Orar por los hermanos en la fe

Autor: Padre Fernando Pascual, L.C.

Fuente: es.catholic.net (con permiso del autor)

 

 

La Iglesia, desde el corazón de cada católico, ora continuamente por los hermanos en la fe.

Puede, entonces, surgir una pregunta: ¿no sería mejor rezar simplemente por todos los hombres? ¿No caemos en un espíritu sectario al pedir en primer lugar por “nosotros”, y dejar en un segundo plano a los que no pertenecen a la misma fe?

Leemos en la Carta a los Gálatas: “Así que, mientras tengamos oportunidad, hagamos el bien a todos, pero especialmente a nuestros hermanos en la fe” (Ga 6,10). ¿Por qué “especialmente” a los hermanos en la fe? ¿No es esto discriminatorio?

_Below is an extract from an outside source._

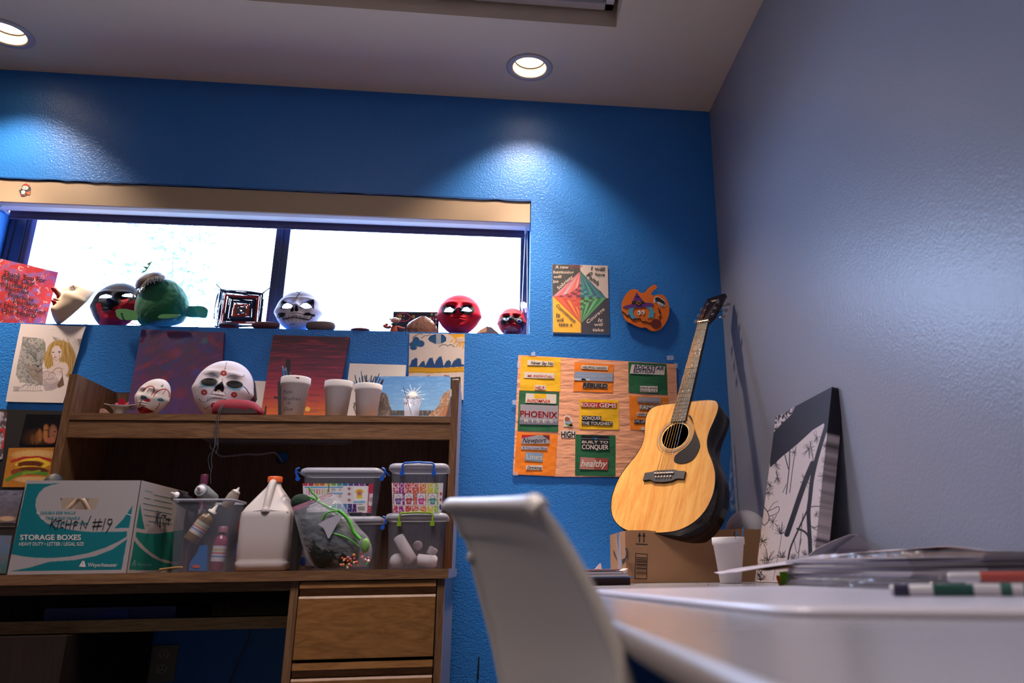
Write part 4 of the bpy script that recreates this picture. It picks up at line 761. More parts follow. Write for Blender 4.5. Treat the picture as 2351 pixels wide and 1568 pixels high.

El texto de san Pablo que acabamos de citar ofrece una primera pista de respuesta: no se trata de hacer el bien “sólo” a los hermanos. Hay que ayudar a todos y, luego, “especialmente” a los hermanos.

La discriminación existe cuando uno excluye de modo injusto y arbitrario a otros. El católico, si es de verdad católico, está llamado a hacer el bien a todos, a buscar caminos para acoger, ayudar e invitar a todos, porque es Dios mismo el que ofrece su Amor sin discriminaciones a cada uno de los seres humanos.

Entonces, ¿cómo entender la oración y la ayuda que hacemos por los hermanos? Tenemos una segunda pista para responder: si Dios ama a todos los hombres y desea que todos los hombres se salven (1Tim 2,4), ese mismo amor está ya vivo, actúa, en quienes han sido tocados por Su Amor, en quienes pertenecen ya (por pura gracia, por bondad de Dios) a la Iglesia.

Si los creyentes se mantienen fieles al Amor, si son constantes en la oración, si no dejan que el mundo los aparte de Cristo, si no se desvirtúan, actuarán como levadura fecunda: serán testigos auténticos del Señor. Su vida, su presencia, su fe, su esperanza, su amor, son una bendición para los no creyentes, son un signo de la presencia de Dios en el mundo.

Cada bautizado es sal y luz (cf. Mt 5,13-14). En cuanto luz, sigue en pie la palabra del Señor: “Brille así vuestra luz delante de los hombres, para que vean vuestras buenas obras y glorifiquen a vuestro Padre que está en los cielos” (Mt 5,16).

Es sal y luz... Pero la sal puede perder su sabor, la luz puede apagarse si falta el aceite. Por eso necesitamos recurrir continuamente a la oración, invocar a Dios para que nos tome de la mano, nos aparte de las insidias del demonio, nos purifique de nuestros egoísmos y concupiscencias, nos separe de las vanidades de un mundo que vive de espaldas a Dios.

Apoyar con nuestra oración y nuestro amor a un hermano en la fe que vive en nuestro barrio o en un país lejano, es desearle lo mejor: que siga unido a Cristo, que conserve el don recibido, que lo avive.

Sólo así él, como yo, como todos, podremos acoger la acción de Dios en el mundo. Entonces, a través de cada católico auténtico y enamorado, muchos otros que hoy no conocen a Cristo, podrán descubrirlo, podrán ser alcanzados por su Amor. Que es, en definitiva, el mayor regalo que cualquier ser humano espera desde lo más profundo de su corazón inquieto y necesitado de perdón y de esperanza.